Enjoy the allure of the temple’s bell-shaped chedi

One of the most photographed features of Wat Umong is its bell-shaped chedi and it’s no surprise why. One look at the structure and you’ll see how large and imposing it is.

Upon closer inspection, you’ll also see the intricate details carved into it. This is all thanks to the Lanna-style architecture used when the chedi was first created.

While it may be old, you’ll find that it still stands the test of time thanks to it being recently restored. You should stand right next to or beside the chedi when taking your pictures so that you can include the forest behind the chedi as your background. 

If you’re lucky, you might catch a glimpse of the monks here as their living quarters are scattered across this forest.

Pro tip:

  • Don’t forget to check out the fasting Buddha near the chedi. It’s quite unique as the Buddha here is coloured black, is thin, and is doing the ascetic style of Buddhist pose.

Be amazed at the copy of an Ashoka Pillar

Here’s another interesting feature you need to check out at Wat Umong if you or any of your family members are history buffs. 

A copy of an Ashoka pillar can be found on temple grounds and its history can be traced back to when the temple was founded in the 13th century. The Ashoka Pillar actually started out because of the orders of King Ashoka of India in the 3rd century BC.

During this period, the king sent monks to spread Buddhism to different continents– from Asia to Europe. To achieve this, the monks erected inscribed pillars (Ashoka Pillars) detailing the spread of this religion which made its way to Thailand.

Fortunately, we still have a copy of the said Ashoka Pillar to enjoy and see for ourselves. Don’t forget to pose right beside the pillar together with your family for that picture-perfect moment at this historical sight!

Pro tip:

  • Use your camera or your phone’s zoom function to check out the top portion of this chedi. You’ll see a Dhamma wheel and four (4) lions adorning this magnificent pillar.
  • This Dhamma wheel is also called the “Wheel of Law” and is crucial to Buddhist teachings as it symbolises the Buddha’s teachings.

Relax near the pond and watch the pigeons and catfish

It’s not just Buddhas, temples, and shrines here at Wat Umong.

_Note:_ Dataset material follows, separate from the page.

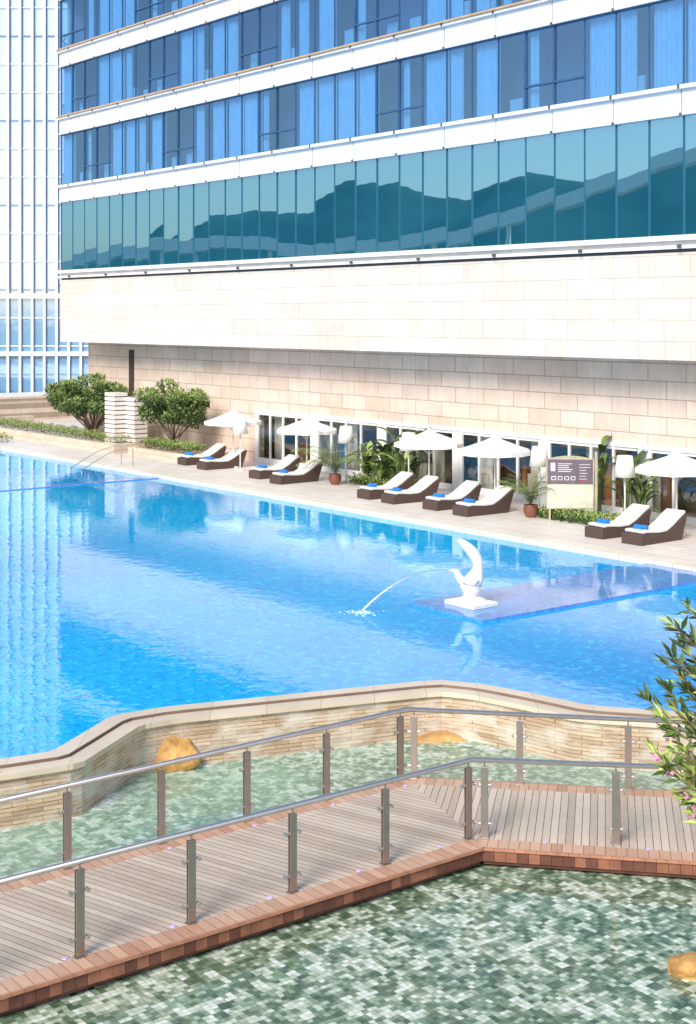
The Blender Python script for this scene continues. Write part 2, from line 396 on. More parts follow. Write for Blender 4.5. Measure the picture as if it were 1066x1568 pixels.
# ---------------- boardwalk
DZ=-.52
def Mplank(name,ang,w,c1,c2,gap=.91):
    m,t,b=nt(name); v=coords(t)
    mv=mapping(t,v,(1,1,1),(0,0,ang))
    s=t.nodes.new('ShaderNodeSeparateXYZ'); t.links.new(mv,s.inputs[0])
    d=t.nodes.new('ShaderNodeMath'); d.operation='DIVIDE'; t.links.new(s.outputs[1],d.inputs[0]); d.inputs[1].default_value=w
    fl=t.nodes.new('ShaderNodeMath'); fl.operation='FLOOR'; t.links.new(d.outputs[0],fl.inputs[0])
    fr=t.nodes.new('ShaderNodeMath'); fr.operation='FRACT'; t.links.new(d.outputs[0],fr.inputs[0])
    wn=t.nodes.new('ShaderNodeTexWhiteNoise'); wn.noise_dimensions='1D'; t.links.new(fl.outputs[0],wn.inputs['W'])
    gr=noisen(t,mapping(t,mv,(1,14,1)),3,5,.6)
    f=t.nodes.new('ShaderNodeMath'); f.operation='ADD'; t.links.new(wn.outputs['Value'],f.inputs[0]); t.links.new(gr,f.inputs[1])
    c=mixc(t,ramp(t,f.outputs[0],.35,1.4),c1,c2)
    c=mixc(t,ramp(t,noisen(t,v,.9,4),.35,.7),c,mixc(t,.35,c,(.66,.54,.42)))
    gp=t.nodes.new('ShaderNodeMath'); gp.operation='GREATER_THAN'; t.links.new(fr.outputs[0],gp.inputs[0]); gp.inputs[1].default_value=gap
    c=mixc(t,gp.outputs[0],c,(.12,.065,.045))
    t.links.new(c,b.inputs['Base Color']); b.inputs['Roughness'].default_value=.45
    inv=t.nodes.new('ShaderNodeMath'); inv.operation='SUBTRACT'; inv.inputs[0].default_value=1; t.links.new(gp.outputs[0],inv.inputs[1])
    bump(t,b,inv.outputs[0],.5,.01); return m
n0=P(0,1524,DZ); n1=P(740,1297,DZ); n2=P(1066,1319,DZ)
f0=P(0,1352,DZ); f1=P(622,1190,DZ); f2=P(1066,1213,DZ)
def ext(a,b_,k): return a+(a-b_).normalized()*k
n0=ext(n0,n1,8); f0=ext(f0,f1,8); n2=ext(n2,n1,9); f2=ext(f2,f1,9)
# upper basin, between the boardwalk and the weir
mid=[n0.lerp(f0,.5),n1.lerp(f1,.5),n2.lerp(f2,.5)]
vs=[E3@Vector((p.x,p.y,0)) for p in mid]+A[::-1]
b=MB(); b.add([(p.x,p.y,PZ+.006) for p in vs],[tuple(range(len(vs)))])
b.build('upper_pond_water',[Mpond('upper_pond_mosaic_water',.6,(.36,.60,.46),.55)],rot=ANG)
dL=(n1-n0).normalized(); dR=(n2-n1).normalized()
angL=math.atan2(dL.y,dL.x); angR=math.atan2(dR.y,dR.x)
bd=.30
walk=empty('boardwalk')
red1,red2=(.46,.21,.12),(.66,.37,.23)
gy1,gy2=(.47,.34,.25),(.72,.57,.45)
mPL=Mplank('planks_left',-(angL-math.radians(90-18)),.105,gy1,gy2)
mPR=Mplank('planks_right',-(angR+math.radians(90)),.105,gy1,gy2)
mBL=Mplank('border_left',-(angL+math.radians(90)),.14,red1,red2,.95)
mBR=Mplank('border_right',-(angR+math.radians(90)),.14,red1,red2,.95)
def quadtop(b,pts,z,mi): b.add([(p.x,p.y,z) for p in pts],[tuple(range(len(pts)))],mi)
nn=[n0,n1,n2]; ff=[f0,f1,f2]
ni=offset(nn,-bd); fi_=offset(ff,bd)
b=MB()
quadtop(b,[ni[0],ni[1],fi_[1],fi_[0]],DZ,0); quadtop(b,[ni[1],ni[2],fi_[2],fi_[1]],DZ,1)
quadtop(b,[nn[0],nn[1],ni[1],ni[0]],DZ,2); quadtop(b,[nn[1],nn[2],ni[2],ni[1]],DZ,3)
quadtop(b,[fi_[0],fi_[1],ff[1],ff[0]],DZ,2); quadtop(b,[fi_[1],fi_[2],ff[2],ff[1]],DZ,3)
b.build('deck_boards',[mPL,mPR,mBL,mBR],walk)
m_fr=M('fascia_wood',(.30,.12,.07),.5,0,.3,5); m_fr2=M('fascia_wood_dark',(.15,.055,.035),.55,0,.3,5); m_edge=M('edge_board',(.48,.22,.13),.5,0,.2,6)
b=MB()
for (A_,B_) in ((nn[0],nn[1]),(nn[1],nn[2]),(ff[1],ff[0]),(ff[2],ff[1])):
    L=(B_-A_).length; d=(B_-A_).normalized(); a=math.atan2(d.y,d.x); mt=Matrix.Translation((A_.x,A_.y,0))@Matrix.Rotation(a,4,'Z')
    x=0
    while x<L:
        b.box(x,min(x+.136,L),-.035,.0,DZ-.035,DZ+.001,2,mt); x+=.14
    x=0
    while x<L:
        b.box(x,min(x+.145,L),-.01+U(0,.008),.05,DZ-.18,DZ-.037,random.choice([0,0,1,1]),mt); x+=.15
    b.box(0,L,.051,.10,DZ-.24,DZ-.02,1,mt)
b.build('fascia_boards',[m_fr,m_fr2,m_edge],walk)
b=MB()
for k in range(14):
    for X,Y in ((n0,n1),(f0,f1),(n1,n2)):
        q=X.lerp(Y,(k+.5)/14); q=q+ (f1-n1).normalized()*(.5 if X is not f0 else -.5)*.9
        b.box(q.x-.25,q.x+.25,q.y-.12,q.y+.12,-1.5,DZ-.25,0)
b.build('support_piers',[M('concrete_pier',(.25,.23,.2),.8)],walk)
b=MB()
for A_,B_,D in ((n0,n1,-.35),(n1,n2,-.3),(f0,f1,.3)):
    L=(B_-A_).length; k=0.8
    d=(B_-A_).normalized(); nrm=Vector((d.y,-d.x,0))
    while k<L:
        p=A_+d*k+nrm*D; b.lathe((p.x,p.y,DZ),[(0.001,.012),(.03,.012),(.035,.004)],0,10); k+=1.35
b.build('recessed_deck_lights',[M('violet_lens',(.65,.5,.95),.2)],walk)

# railings
m_rgl=Mtrans('rail_glass',(.95,.97,.96),(1,1,1),.05)
def railing(name,path,zr=.53,posts=None):
    root=empty(name)
    b=MB(); b.tube([Vector((p.x,p.y,zr)) for p in path],.036,0,12); b.build('handrail',[m_steelL],root,smooth=True)
    pb=MB(); gb=MB(); sb=MB()
    for seg,(A_,B_) in enumerate(zip(path,path[1:])):
        d=(B_-A_); d.z=0; L=d.length; d.normalize(); a=math.atan2(d.y,d.x)
        xs=posts[seg]; xs=[x for x in xs if 0<=x<=L]
        for x in xs:
            mt=Matrix.Translation((A_.x+d.x*x,A_.y+d.y*x,0))@Matrix.Rotation(a,4,'Z')
            pb.box(-.05,.05,-.028,-.012,DZ,zr-.09,0,mt); pb.box(-.05,.05,.012,.028,DZ,zr-.09,0,mt)
            pb.box(-.03,.03,-.012,.012,DZ+.02,zr-.1,0,mt); pb.box(-.065,.065,-.05,.05,DZ,DZ+.012,0,mt)
            pb.tube([mt@Vector((0,0,zr-.1)),mt@Vector((0,0,zr-.02))],.012,0)
            for zz in (DZ+.2,DZ+.72):
                sb.tube([mt@Vector((-.1,0,zz)),mt@Vector((.1,0,zz))],.014,0)
                sb.tube([mt@Vector((-.1,-.025,zz)),mt@Vector((-.1,.025,zz))],.024,0); sb.tube([mt@Vector((.1,-.025,zz)),mt@Vector((.1,.025,zz))],.024,0)
        for x,y in zip(xs,xs[1:]):
            p=A_+d*(x+.075); q=A_+d*(y-.075)
            gb.add([(p.x,p.y,DZ+.1),(q.x,q.y,DZ+.1),(q.x,q.y,zr-.17),(p.x,p.y,zr-.17)],[(0,1,2,3)])
    pb.build('posts',[m_steel],root,bevel=.003); sb.build('glass_clamps',[m_steelL],root); gb.build('glass_panels',[m_rgl],root)
def rp(u,v): p=P(u,v,.53); p.z=0; return p
nA,nB,nC=rp(0,1350),rp(723,1163),rp(1066,1176)
fA,fB,fC=rp(0,1226),rp(623,1086),rp(1066,1106)
def along(A_,B_,us):
    out=[]
    d=(B_-A_).normalized()
    for u in us:
        k=(u-UC)/F
        x=(k*A_.y-A_.x)/(d.x-k*d.y); out.append(x)
    return out
sh=8.0
nA2=ext(nA,nB,sh); fA2=ext(fA,fB,sh); nC2=ext(nC,nB,sh); fC2=ext(fC,fB,sh)
pn=along(nA2,nB,[122,293,448,590,717]); st=pn[1]-pn[0]; pn=[pn[0]-st*k for k in (4,3,2,1)]+pn
pf=along(fA2,fB,[103,247,378,500,613]); st=pf[1]-pf[0]; pf=[pf[0]-st*k for k in (4,3,2,1)]+pf
railing('boardwalk_railing',[nA2,nB,nC2],posts=[pn,[p for p in along(nB,nC2,[742,943])]+[5.0,6.7,8.4]])
railing('boardwalk_railing',[fA2,fB,fC2],posts=[pf,[p for p in along(fB,fC2,[634,796,962])]+[6.6,8.5]])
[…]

If you or any member of your family is into wildlife or animals, then the temple grounds can give you something to look forward to as well.

There’s a pond within temple grounds right in the middle of the forest where you just sit back and relax while taking in the beauty of your surroundings. What’s more, you’ll see different wildlife here ranging from turtles, ducks, pigeons, and catfish.

If you want to feed these friendly animals, you can buy some animal food from the vendors here. Take your camera or phone out and take pictures or videos of them while feasting on the treat you just gave them!

Pro tip:

  • The food usually sold here for animals is bags of white bread. Just pay around 10 THB for one (1) bag and start giving your animal companions here a treat.

Reflect at the Wat Umong Meditation Centre

The temple grounds of Wat Umong are perfect for those who want to reflect and think about life and our existence. However, there’s a specific spot here that is ideal for actual meditation– it’s right in the middle of a natural lake located within the woods.

You’ll find that this area is actually the place where all that sound of monks chanting and praying is coming from. In fact, this is also the location where the temple activity known as the Dhamma Talks is conducted.

These talks are done every Sunday from 3:00 PM to 6:00 PM at the Chinese Pavilion near the pond. You can easily join in as the talks are held in English and will commonly discuss concepts related to Buddhism. 

The monks will also talk and teach you about the Anapanasati meditation method which mainly focuses on deep breathing techniques. 

We suggest that you wear comfortable (and stretchable) clothes if you want to attend this session as some of the activities may require you to sit in a yoga position to do these deep breathing exercises.

Pro tip:

  • Before joining any of the Dhamma Talk sessions, check with temple staff if the one to be conducted on your scheduled visit will be held in English.
  • During these sessions, you’ll have the opportunity to ask the monks questions pertaining to Buddhism.